Há outro ponto debatido no setor. A exploração dos recursos não convencionais, ou seja, do gás extraído de formações rochosas a partir do fracionamento hidráulico. Nos Estados Unidos, a técnica provocou uma revolução. Tornou a maior economia do mundo o maior exportador de óleo e gás do mundo, à frente de Arábia Saudita e Rússia. O acesso aos hidrocarbonetos em formações rochosas fez a produção de petróleo dos EUA pular de 5 milhões de barris/dia, em 2008, para mais de 12 milhões de barris/dia, seis anos depois.
A tecnologia é, no entanto, cercada de polêmicas. Estudos de universidades norte-americanas apontam o aumento de abalos sísmicos em áreas próximas àquelas onde a exploração é feita. O estado de Nova York, por exemplo, instituiu moratória sobre as atividades de produção. Na Europa, a França baniu a produção em 2011, mas discute levantar a sanção.
O início da exploração de gás não convencional coincide com a ameaça de racionamento de água em algumas das maiores cidades do Brasil, o que pode aumentar a polêmica. O gás de xisto é extraído de hidrocarbonetos presos em formações rochosas impermeáveis em áreas subterrâneas profundas. Por serem rochas muito duras, a produção só é possível quando a pedra que contém esses gases é quebrada sob pressão da água, em uma técnica chamada de fracionamento.

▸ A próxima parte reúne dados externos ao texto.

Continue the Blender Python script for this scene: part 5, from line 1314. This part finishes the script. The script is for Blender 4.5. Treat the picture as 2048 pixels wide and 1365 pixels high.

O Brasil é detentor de uma das dez maiores reservas de recursos não convencionais no mundo. Em 2013, foi realizado o primeiro leilão com foco em áreas terrestres, com o objetivo de abrir essa nova fronteira exploratória. Mas tramitam ações do Ministério Público Federal nos estados onde os blocos foram concedidos, casos de Paraná e Piauí, que suspenderam o início da prospecção. O Congresso discute um projeto de lei que suspende a exploração do gás de xisto pelo período de cinco anos, até a obtenção de mais dados sobre os impactos da atividade.